Hello Interstellar Space!


NASA launched it into space on September 5, 1977. It carries with it a gold-plated record on which sounds of Earth, Mozart and Chuck Berry can be heard. It houses a number of various spectrometers, a polarimeter and a magnetometer. Can you guess what it is? Give up or did the “golden record” give it away? Yes, of course we are referencing NASA’s Voyager 1 spacecraft and it has just become the first man-made object to travel beyond our own solar system and into interstellar space! In fact, it is an estimated 12 billion miles from our sun after 36 years of space travel. NASA has reported that it takes the crafts radio wave transmissions back to Earth a whopping 17 hours to reach us on the home planet. Despite being this far from our reach, NASA believes that the craft will be sending data transmissions back to Earth for another 13 years.


The definitive proof that Voyager 1 had indeed crossed into interstellar space was provided by a huge coronal mass ejection by our sun in March 2012 and took the solar wind about 13 months to finally reach the craft. The magnetic field given off by our sun disturbed the plasma, a medium some 40 times denser than the outskirts of our solar system, surrounding the probe. This enabled the onboard plasma wave instrument to determine the density of the surrounding media via wave-particle interactions. From this data scientists were able to definitively conclude that Voyager 1 had made it to interstellar space.

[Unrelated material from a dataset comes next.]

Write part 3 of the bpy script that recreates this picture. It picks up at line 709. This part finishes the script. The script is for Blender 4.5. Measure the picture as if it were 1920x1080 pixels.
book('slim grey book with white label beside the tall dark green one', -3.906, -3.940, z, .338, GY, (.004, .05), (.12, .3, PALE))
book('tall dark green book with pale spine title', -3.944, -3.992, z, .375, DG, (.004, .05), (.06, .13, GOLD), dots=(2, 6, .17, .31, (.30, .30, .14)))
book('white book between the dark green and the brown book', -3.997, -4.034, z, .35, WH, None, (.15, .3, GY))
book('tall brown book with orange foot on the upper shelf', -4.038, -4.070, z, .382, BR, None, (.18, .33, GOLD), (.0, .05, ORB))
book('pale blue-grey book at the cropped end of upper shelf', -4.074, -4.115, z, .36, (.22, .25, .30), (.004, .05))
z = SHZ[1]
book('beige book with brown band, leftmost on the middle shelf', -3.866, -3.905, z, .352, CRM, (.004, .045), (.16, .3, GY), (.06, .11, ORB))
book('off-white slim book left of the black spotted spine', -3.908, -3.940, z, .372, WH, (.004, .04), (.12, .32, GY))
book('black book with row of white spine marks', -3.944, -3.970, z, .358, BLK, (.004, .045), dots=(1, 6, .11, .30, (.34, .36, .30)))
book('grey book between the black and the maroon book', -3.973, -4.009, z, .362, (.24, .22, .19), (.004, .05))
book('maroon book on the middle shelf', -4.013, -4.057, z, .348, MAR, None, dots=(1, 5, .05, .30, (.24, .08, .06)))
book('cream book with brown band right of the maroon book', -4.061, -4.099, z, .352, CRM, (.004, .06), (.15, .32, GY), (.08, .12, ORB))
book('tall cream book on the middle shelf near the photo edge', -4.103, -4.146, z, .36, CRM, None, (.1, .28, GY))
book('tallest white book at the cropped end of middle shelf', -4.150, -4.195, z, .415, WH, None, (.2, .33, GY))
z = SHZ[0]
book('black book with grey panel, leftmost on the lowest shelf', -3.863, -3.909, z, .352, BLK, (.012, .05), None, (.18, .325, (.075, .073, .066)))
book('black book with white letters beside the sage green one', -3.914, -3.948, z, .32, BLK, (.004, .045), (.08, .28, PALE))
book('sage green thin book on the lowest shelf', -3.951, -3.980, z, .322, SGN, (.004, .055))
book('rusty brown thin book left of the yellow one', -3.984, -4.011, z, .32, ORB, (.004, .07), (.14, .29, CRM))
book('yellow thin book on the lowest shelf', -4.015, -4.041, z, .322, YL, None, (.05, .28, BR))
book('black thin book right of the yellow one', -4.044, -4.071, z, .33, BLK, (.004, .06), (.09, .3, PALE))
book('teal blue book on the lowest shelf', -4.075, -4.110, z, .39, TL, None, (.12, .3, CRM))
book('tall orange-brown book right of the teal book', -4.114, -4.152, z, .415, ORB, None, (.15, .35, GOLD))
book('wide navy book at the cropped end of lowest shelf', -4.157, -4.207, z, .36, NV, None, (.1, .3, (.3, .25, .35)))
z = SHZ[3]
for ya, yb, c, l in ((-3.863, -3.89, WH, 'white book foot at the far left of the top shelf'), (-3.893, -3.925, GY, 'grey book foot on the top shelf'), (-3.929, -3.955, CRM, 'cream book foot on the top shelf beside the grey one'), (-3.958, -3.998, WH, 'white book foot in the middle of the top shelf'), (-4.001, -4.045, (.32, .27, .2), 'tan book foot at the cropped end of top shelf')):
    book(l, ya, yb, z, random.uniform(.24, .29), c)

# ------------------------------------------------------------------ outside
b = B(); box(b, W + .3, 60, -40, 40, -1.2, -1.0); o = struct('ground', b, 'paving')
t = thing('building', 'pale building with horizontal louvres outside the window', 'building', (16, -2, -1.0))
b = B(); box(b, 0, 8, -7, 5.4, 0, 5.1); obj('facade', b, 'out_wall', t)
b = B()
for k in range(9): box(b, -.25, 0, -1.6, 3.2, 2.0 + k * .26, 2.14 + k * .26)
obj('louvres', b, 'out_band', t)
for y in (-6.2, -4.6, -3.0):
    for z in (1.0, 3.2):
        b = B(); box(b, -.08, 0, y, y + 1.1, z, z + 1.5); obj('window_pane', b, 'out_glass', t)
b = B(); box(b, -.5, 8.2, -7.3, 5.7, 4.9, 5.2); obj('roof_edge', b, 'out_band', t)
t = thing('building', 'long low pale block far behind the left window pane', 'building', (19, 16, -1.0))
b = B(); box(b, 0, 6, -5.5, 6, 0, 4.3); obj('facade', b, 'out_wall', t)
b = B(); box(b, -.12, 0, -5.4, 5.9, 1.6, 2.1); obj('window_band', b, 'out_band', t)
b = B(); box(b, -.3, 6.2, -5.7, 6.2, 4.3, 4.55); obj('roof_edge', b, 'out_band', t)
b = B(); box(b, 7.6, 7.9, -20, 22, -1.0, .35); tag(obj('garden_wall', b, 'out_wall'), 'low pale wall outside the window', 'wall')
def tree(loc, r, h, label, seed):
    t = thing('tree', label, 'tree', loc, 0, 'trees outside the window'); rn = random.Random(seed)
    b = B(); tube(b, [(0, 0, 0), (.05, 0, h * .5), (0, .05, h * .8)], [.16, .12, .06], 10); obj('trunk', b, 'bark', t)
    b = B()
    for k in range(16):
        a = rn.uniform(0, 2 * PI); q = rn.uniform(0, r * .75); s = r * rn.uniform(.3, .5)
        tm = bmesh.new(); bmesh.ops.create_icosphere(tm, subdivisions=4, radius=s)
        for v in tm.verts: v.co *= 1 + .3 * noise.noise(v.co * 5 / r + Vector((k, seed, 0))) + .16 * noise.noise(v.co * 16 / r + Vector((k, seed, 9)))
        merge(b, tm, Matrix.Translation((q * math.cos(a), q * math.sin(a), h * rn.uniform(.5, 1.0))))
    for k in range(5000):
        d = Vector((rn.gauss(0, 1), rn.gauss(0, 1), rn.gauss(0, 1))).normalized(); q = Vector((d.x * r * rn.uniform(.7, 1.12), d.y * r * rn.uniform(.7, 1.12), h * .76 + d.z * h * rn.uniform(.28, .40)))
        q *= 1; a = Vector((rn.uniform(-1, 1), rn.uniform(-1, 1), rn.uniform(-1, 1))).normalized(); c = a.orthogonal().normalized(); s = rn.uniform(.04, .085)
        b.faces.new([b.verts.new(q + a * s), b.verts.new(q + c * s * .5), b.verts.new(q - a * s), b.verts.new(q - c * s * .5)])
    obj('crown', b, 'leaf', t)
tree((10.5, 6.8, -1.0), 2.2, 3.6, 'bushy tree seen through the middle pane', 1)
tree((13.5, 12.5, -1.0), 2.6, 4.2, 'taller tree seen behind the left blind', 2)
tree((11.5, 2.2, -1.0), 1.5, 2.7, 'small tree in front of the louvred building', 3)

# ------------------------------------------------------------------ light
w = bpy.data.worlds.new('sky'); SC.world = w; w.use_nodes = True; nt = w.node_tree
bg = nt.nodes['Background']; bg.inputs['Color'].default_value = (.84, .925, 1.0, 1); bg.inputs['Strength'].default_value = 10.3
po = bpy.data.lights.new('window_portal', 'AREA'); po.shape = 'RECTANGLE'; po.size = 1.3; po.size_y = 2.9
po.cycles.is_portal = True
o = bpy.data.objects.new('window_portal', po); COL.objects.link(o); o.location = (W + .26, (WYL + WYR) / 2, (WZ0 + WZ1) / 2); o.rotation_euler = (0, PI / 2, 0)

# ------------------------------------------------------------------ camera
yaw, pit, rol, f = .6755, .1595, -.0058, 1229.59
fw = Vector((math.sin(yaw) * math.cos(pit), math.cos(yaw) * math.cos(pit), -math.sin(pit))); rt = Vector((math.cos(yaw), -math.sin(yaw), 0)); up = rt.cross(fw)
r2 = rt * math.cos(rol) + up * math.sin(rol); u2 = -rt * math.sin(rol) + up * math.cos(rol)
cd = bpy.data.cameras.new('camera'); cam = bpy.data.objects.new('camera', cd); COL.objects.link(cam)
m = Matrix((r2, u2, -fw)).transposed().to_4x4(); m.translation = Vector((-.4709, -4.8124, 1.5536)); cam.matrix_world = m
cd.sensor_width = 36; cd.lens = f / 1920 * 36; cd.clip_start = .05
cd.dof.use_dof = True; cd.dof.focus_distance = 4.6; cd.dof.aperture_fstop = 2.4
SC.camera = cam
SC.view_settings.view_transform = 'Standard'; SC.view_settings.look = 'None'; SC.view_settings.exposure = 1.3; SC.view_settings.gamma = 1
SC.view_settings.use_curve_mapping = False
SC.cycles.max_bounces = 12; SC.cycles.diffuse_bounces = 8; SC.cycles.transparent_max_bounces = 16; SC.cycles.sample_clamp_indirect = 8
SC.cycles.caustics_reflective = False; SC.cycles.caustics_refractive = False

Over its 36 year journey, Voyager 1 has been critical in the study of Jupiter, Saturn and their moons. In fact, Voyager 1 is responsible for the discovery of the rings of Jupiter and the volcanic activity on Io. Voyager’s tour of the planets ceased in 1980 due to gravitational trajectory after passing by Titan for atmospheric studies. Some images of Jupiter and Io taken by the craft in 1979 and 1980 are displayed throughout the article.